Tommy, when you were voting in DC, you weren’t voting in a state, and your votes were significantly less important the votes in any state. That may be because the Constitution requires different status for the District where the Federal government operates, or it may be because voters in DC are mostly not white-bread guys like you and me.
Kay
@Roger Moore:
I don’t really understand “forgetting” that, but okay. People. What’s the excuse for media people who were supposed to be covering this and CONTINUALLY claimed “voter fraud” every time anyone filled out a voter reg card with Mickey Mouse on it? They never once thought that thru? They never said “well, Mickey Mouse isn’t VOTING”.
And, worse, judges! It’s terrifying that judges bought this. They’re the most cynical people in the world. EVERYONE lies to them. They’re lied to constantly so they believe NOTHING without proof. Yet. They swallowed this ridiculous fairy tale. Why?
Uncle Cosmo
@tsquared2001: Same little village in northern MN, with a couple hundred Swedes & a dozen Norskies.

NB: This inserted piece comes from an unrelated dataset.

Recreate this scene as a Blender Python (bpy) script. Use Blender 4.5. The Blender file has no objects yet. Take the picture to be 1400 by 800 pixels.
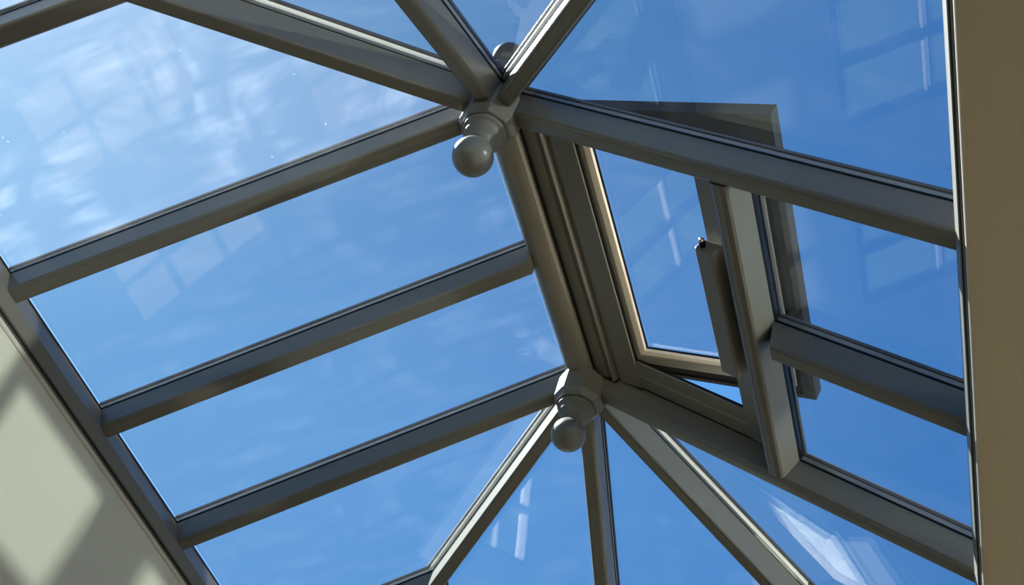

The latter have their own Sons of Norway lodge but have never been able to raise enough money for a lodge hall, so every meeting (rotating amongst the members’ rec rooms) most of the time is spent trying to figure out how.
One meeting night Ole bursts in late, shouting, I have it! I have the solution! I know how we can raise the money to buy a hall! All we have to do is change the name of the organization!
How’s that supposed to get us the money? someone asks, and Ole replies,
It’s brilliant! We just change our name from Sons of Norway to Sons of Bitches, all the Swedes will want to join & we’ll have enough members to buy a hall!